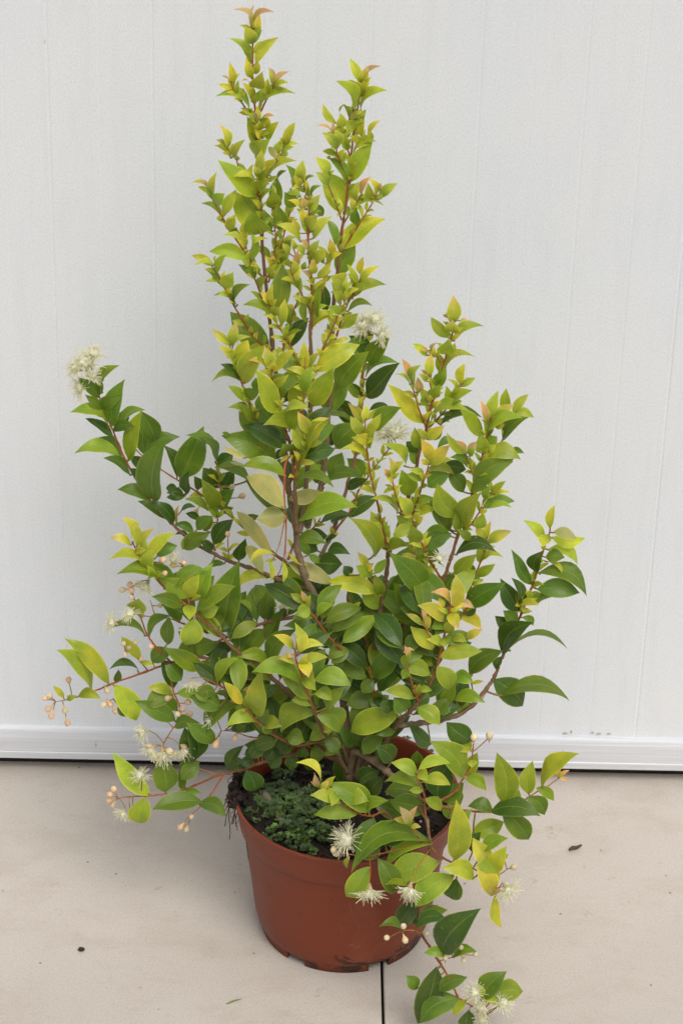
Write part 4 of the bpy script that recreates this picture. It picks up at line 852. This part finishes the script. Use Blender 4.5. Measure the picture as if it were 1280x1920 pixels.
def bud(txt):
    x, y, r = (float(t) for t in txt.split())
    dist, s, i = nearest(x, y)
    d = s['px'][i][2] + R.uniform(0, .7); m = r / 1940.0
    c3 = L3(P(x, y, d)); st = L3(s['p3'][i])
    ax = (c3 - st).normalized() if dist > 2 else Vector((0, 0, 1))
    mb = MB()
    f = R.uniform(.85, 1.1)
    colr = tuple(a * f for a in (CREAM if (R.random() < .35 or (x > 600 and y > 1500)) else PEACH))
    mb.tube([c3 - ax * m * 1.9, c3 - ax * m * 1.25, c3 - ax * m * .7, c3 + ax * m * .1], [m * .16, m * .26, m * .68, m * .97], 10, tuple(a * b_ for a, b_ in zip(colr, (.92, .86, .66))))
    mb.ball(c3 + ax * m * .15, m * .98, colr, 10, 7, ax, .92)
    for k in range(4):                       # four petal lobes closing the cap
        X = ax.orthogonal().normalized(); Yv = ax.cross(X); q = k * pi / 2
        mb.ball(c3 + ax * m * .72 + (X * cos(q) + Yv * sin(q)) * m * .38, m * .40, tuple(min(1, a * 1.08) for a in colr), 6, 4)
    if dist < 80: twig(s, i, c3 - ax * m * 2.0, .0005)
    return mb, s
bud_objs = [bud(t) for t in BUDS.replace('\n', '').split(';')]

# pot ------------------------------------------------------------
def lathe(mb, prof, n=96, mi=0, notch=None):
    vs, fs = [], []
    for r, z in prof:
        for k in range(n):
            q = 2 * pi * k / n; vs.append((r * cos(q), r * sin(q), z))
    for i in range(len(prof) - 1):
        for k in range(n): fs.append((i * n + k, i * n + (k + 1) % n, (i + 1) * n + (k + 1) % n, (i + 1) * n + k))
    mb.add(vs, fs, mi=mi)
H = POT_H; pm = MB()
foot = 0.0085
prof_out = [(.0815, foot), (.0832, .0105), (.0852, .0150), (.0874, .0240), (.0902, .045), (.0948, .085), (.0985, .118), (.0990, .1205), (.1022, .1222), (.1034, .1240), (.1052, .138), (.1068, .1495), (.1078, .1530), (.1094, .1545), (.1100, .1562), (.1094, .1570), (.1070, .1570), (.1058, .1555), (.1030, .138), (.1000, .1225), (.0965, .1000)]
lathe(pm, prof_out)
# foot ring with arched drain gaps
nseg = 96; r1, r2 = .0815, .0785
def gap(q):
    d = (math.degrees(q) - 288) % 60
    return 0 < d < 17
for k in range(nseg):
    q0, q1 = 2 * pi * k / nseg, 2 * pi * (k + 1) / nseg
    if gap((q0 + q1) / 2): continue
    vs = []
    for q in (q0, q1):
        for r, z in ((r1, foot), (r1 - .0006, .0002), (r2, .0002), (r2, foot)): vs.append((r * cos(q), r * sin(q), z))
    fs = [(0, 1, 5, 4), (1, 2, 6, 5), (2, 3, 7, 6)]
    if gap((q0 + q1) / 2 - 2 * pi / nseg): fs.append((0, 3, 2, 1))
    if gap((q0 + q1) / 2 + 2 * pi / nseg): fs.append((4, 5, 6, 7))
    pm.add(vs, fs)
lathe(pm, [(.0815, foot), (.0, foot)], 96)
pot = pm.build('pot', M_POT, shrub)
# white sticker wrapped on the left side of the pot
st_ = MB()
vs, fs = [], []
na = 10
for i, z in enumerate([.074, .088, .102, .1145]):
    for k in range(na):
        q = radians(177 + 26 * (k / (na - 1)) - (8 if i in (0,) else 0) * 0) - 0.10
        r = .0900 + (z - .045) / .073 * .0085 + .0007
        lift = .0016 if k > na - 3 else 0
        vs.append(((r + lift) * cos(-q), (r + lift) * sin(-q), z))
for i in range(3):
    for k in range(na - 1): fs.append((i * na + k, i * na + k + 1, (i + 1) * na + k + 1, (i + 1) * na + k))
st_.add(vs, fs)
tag(st_.build('sticker', M_PAPER, pot), 'peeling white sticker on the left side of the pot')
# soil
so = MB(); vs, fs = [], []
nr, na = 26, 90
R3 = random.Random(5)
for i in range(nr + 1):
    r = .1020 * i / nr
    for k in range(na):
        q = 2 * pi * k / na
        x, y = r * cos(q), r * sin(q)
        lump = .0030 * sin(x * 130 + 2) * cos(y * 150) + .002 * sin(x * 310 + y * 270) + R3.uniform(-.0012, .0012)
        mound = .012 * math.exp(-((x + .055) ** 2 + (y + .02) ** 2) / .0022)
        over = .016 * math.exp(-((x + .098) ** 2 + (y - .004) ** 2) / .0005)
        vs.append((x, y, H - .028 + lump + mound + over))
for i in range(nr):
    for k in range(na): fs.append((i * na + k, i * na + (k + 1) % na, (i + 1) * na + (k + 1) % na, (i + 1) * na + k))
so.add(vs, fs)
def crumb(c, r, rnd):
    o = len(so.v); so.ball(c, r, (1, 1, 1), 6, 4)
    for q in range(o, len(so.v)):
        v = so.v[q]; so.v[q] = (v[0] + rnd.uniform(-.3, .3) * r, v[1] + rnd.uniform(-.3, .3) * r, v[2] + rnd.uniform(-.3, .3) * r)
for k in range(420):
    q = R3.uniform(0, 2 * pi); r = .100 * math.sqrt(R3.random())
    crumb((r * cos(q), r * sin(q), H - .026 + .010 * math.exp(-((r * cos(q) + .055) ** 2 + (r * sin(q) + .02) ** 2) / .0022)), R3.uniform(.0010, .0030), R3)
for k in range(90):                          # clump spilling over the rim
    q = radians(180 + R3.gauss(0, 7)); r = R3.uniform(.098, .114)
    crumb((r * cos(q), r * sin(q), H - .001 + R3.uniform(-.006, .005) - max(0, r - .109) * 1.5), R3.uniform(.0015, .0038), R3)
pl_ = MB()
for k in range(60):
    q = R3.uniform(0, 2 * pi); r = .097 * math.sqrt(R3.random())
    pl_.ball((r * cos(q), r * sin(q), H - .0215), R3.uniform(.0006, .0015), R3.choice(((.55, .50, .40), (.30, .20, .12), (.42, .36, .22))), 6, 4)
soil = so.build('soil', M_SOIL, shrub)
rt = MB()
for k in range(46):
    q = radians(180 + R3.gauss(0, 8)); r = R3.uniform(.105, .115)
    p = Vector((r * cos(q), r * sin(q), H - .002)); pts = [p]
    ln = R3.uniform(.006, .020) if k > 5 else R3.uniform(.03, .052)
    for j in range(5):
        p = p + Vector((R3.uniform(-.0022, .0012), R3.uniform(-.002, .002), -ln / 5)); pts.append(p)
    rt.tube(pts, [.0005 if k < 6 else .00035] * 6, 4)
for k in range(120):
    q = R3.uniform(0, 2 * pi); r = .095 * math.sqrt(R3.random()); z = H - .022
    p = Vector((r * cos(q), r * sin(q), z)); a_ = R3.uniform(0, 6.28); pts = [p]
    for j in range(4):
        a_ += R3.uniform(-.7, .7); p = p + Vector((cos(a_) * .004, sin(a_) * .004, R3.uniform(-.001, .0018))); pts.append(p)
    rt.tube(pts, [.0003] * 5, 4)
rt.build('root_fibre', M_HAIR, soil)
tag(pl_.build('perlite', M_BARK, soil), kind='stuff')
# old root and twig lying in the soil
tw = MB()
for pts, r in (([(496, 1490), (507, 1508), (520, 1526), (530, 1540)], .0042), ([(508, 1502), (530, 1508), (552, 1500), (575, 1480)], .0024)):
    q = [G(x, y, H - .012) - BASE for x, y in pts]
    tw.tube(spline(q, 4), [r * (1 - .25 * i / (len(pts) * 4)) for i in range((len(pts) - 1) * 4 + 1)], 8, (0.19, 0.165, 0.10))
tw.build('old_root', M_BARK, shrub)
# low weeds on the soil
wd = MB(); R4 = random.Random(11)
def wleaf(c, a_, L, tl, colr):
    d = Vector((cos(a_) * cos(tl), sin(a_) * cos(tl), sin(tl))); sd_ = Vector((-sin(a_), cos(a_), 0)); nn = sd_.cross(d) * -1
    wd.tube([c, c + d * L * .55], [.0003, .0003], 3, (0.10, 0.09, 0.03))
    o = c + d * L * .5; r = L * .52; m = 17
    tilt = R4.uniform(-.5, .2)
    e = (d * cos(tilt) + nn * sin(tilt))
    vs = [o]
    for i in range(m):                       # fan with five notched lobes
        q = radians(-140 + 280 * i / (m - 1)); rr = r * (1.0 if i % 4 == 2 else (.86 if i % 2 else .58))
        vs.append(o + e * rr * cos(q) + sd_ * rr * sin(q) + nn * rr * R4.uniform(-.06, .10))
    wd.add(vs, [(0, i, i + 1) for i in range(1, m)], None, colr)
def rosette(x, y, z, n, L, colr):
    a0 = R4.uniform(0, 6.28)
    for k in range(n):
        f = R4.uniform(.75, 1.3)
        wleaf(Vector((x, y, z)), a0 + k * 2.4, L * R4.uniform(.7, 1.15), R4.uniform(.12, .9), tuple(c * f for c in colr))
spots = []
while len(spots) < 210:
    px, py = R4.gauss(548, 55), R4.gauss(1530, 48)
    if not (455 < px < 660 and 1435 < py < 1605): continue
    p = G(px, py, H - .018) - BASE
    if math.hypot(p.x, p.y) > .097: continue
    spots.append(p)
for p in spots:
    mound = .012 * math.exp(-((p.x + .055) ** 2 + (p.y + .02) ** 2) / .0022)
    rosette(p.x, p.y, H - .023 + mound + R4.uniform(0, .004), R4.randint(4, 7), R4.uniform(.0042, .0078), R4.choice(((.060, .110, .026), (.080, .150, .036), (.045, .090, .026), (.12, .20, .045))))
for px, py in ((543, 1545), (563, 1556), (585, 1562), (524, 1535), (470, 1500), (476, 1493), (515, 1550)):
    p = G(px, py, H - .010) - BASE; rosette(p.x, p.y, H - .012, 9, .0060, (.12, .24, .045))
for px, py in ((760, 1385), (795, 1405), (735, 1375), (805, 1412), (770, 1410), (745, 1400)):
    p = G(px, py, H - .020) - BASE; rosette(p.x, p.y, H - .020, 6, .0055, (.10, .17, .05))
tag(wd.build('weeds', M_WEED, shrub), 'small lobed green weeds covering the soil', kind='stuff')
sl = MB(); p = G(782, 1432, H - .01) - BASE
sl.tube([p + Vector((0, 0, -.02)), p], [.0005, .0004], 5, (0.09, 0.12, 0.03), mi=0)
sb = sl.build('seedling', M_WEED, shrub)
ml = MB(); leaf_into(ml, p, p + Vector((-.001, 0, .014)), .011, 1, 0.0); ml.build('leaf', M_LEAF, sb)

# link stems with their leaves, flowers and buds
for s in stems:
    main = s['rb'] >= 4.5
    s['obj'] = s['mb'].build('trunk' if main else 'branch', M_BARK, shrub)
for mb, s, tone in leaf_objs:
    o = mb.build('leaf', M_LEAF, s['obj'])
    if tone == 6: o['label'] = 'pale leaf turned underside out'
for mb, s in flower_objs: mb.build('flower', M_PETAL, s['obj'])
for mb, s in bud_objs: mb.build('flower_bud', M_PETAL, s['obj'])
tag(foliage.build('foliage', M_LEAF, shrub), kind='stuff')

# ------------------------------------------------------------------ bits lying on the floor
M_BIT = attr_mat('dry litter', 0.85, 400, 0.6, 1.3)
def litter(name, px, py, pts, rads, colr, label, cat, flat=1.0):
    mb = MB(); o = G(px, py)
    q = [Vector((G(x, y).x - o.x, G(x, y).y - o.y, h)) for x, y, h in pts]
    mb.tube(q, rads, 7, colr)
    mb.v = [(v[0], v[1], v[2] * flat) for v in mb.v]
    ob = mb.build(name, M_BIT); ob.location = (o.x, o.y, 0.0002)
    tag(ob, label, cat)
litter('dry_twig', 1077, 1593, [(1066, 1597, .0022), (1072, 1594, .003), (1080, 1593, .0026), (1089, 1589, .003)], [.0012, .0022, .0019, .0011], (0.09, 0.05, 0.035), 'short dark brown twig fragment lying on the bare floor right of the pot', 'twig')
litter('soil_crumb', 153, 1783, [(147, 1784, .0016), (150, 1783, .002), (156, 1783, .002), (159, 1782, .0014)], [.0008, .0024, .0022, .0008], (0.035, 0.028, 0.022), 'tiny black crumb on the floor at the left of the pot', 'crumb')
litter('grass_blade', 438, 1879, [(424, 1884, .0008), (432, 1881, .0012), (440, 1878, .0012), (453, 1874, .0008)], [.0003, .0009, .0008, .0002], (0.20, 0.26, 0.05), 'thin green grass blade on the floor in front of the pot', 'grass blade')
print('leaves', len(jobs), 'fillers', fillers, 'stems', len(stems))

········

# PROMPT
Only the lines from the top of the data through the line with "bud_objs = [bud(t)" should be quoted, exactly and with both ends kept; skip the pictures.

# WORKED SOLUTION
Write part 4 of the bpy script that recreates this picture. It picks up at line 852. This part finishes the script. Use Blender 4.5. Measure the picture as if it were 1280x1920 pixels.
def bud(txt):
    x, y, r = (float(t) for t in txt.split())
    dist, s, i = nearest(x, y)
    d = s['px'][i][2] + R.uniform(0, .7); m = r / 1940.0
    c3 = L3(P(x, y, d)); st = L3(s['p3'][i])
    ax = (c3 - st).normalized() if dist > 2 else Vector((0, 0, 1))
    mb = MB()
    f = R.uniform(.85, 1.1)
    colr = tuple(a * f for a in (CREAM if (R.random() < .35 or (x > 600 and y > 1500)) else PEACH))
    mb.tube([c3 - ax * m * 1.9, c3 - ax * m * 1.25, c3 - ax * m * .7, c3 + ax * m * .1], [m * .16, m * .26, m * .68, m * .97], 10, tuple(a * b_ for a, b_ in zip(colr, (.92, .86, .66))))
    mb.ball(c3 + ax * m * .15, m * .98, colr, 10, 7, ax, .92)
    for k in range(4):                       # four petal lobes closing the cap
        X = ax.orthogonal().normalized(); Yv = ax.cross(X); q = k * pi / 2
        mb.ball(c3 + ax * m * .72 + (X * cos(q) + Yv * sin(q)) * m * .38, m * .40, tuple(min(1, a * 1.08) for a in colr), 6, 4)
    if dist < 80: twig(s, i, c3 - ax * m * 2.0, .0005)
    return mb, s
bud_objs = [bud(t) for t in BUDS.replace('\n', '').split(';')]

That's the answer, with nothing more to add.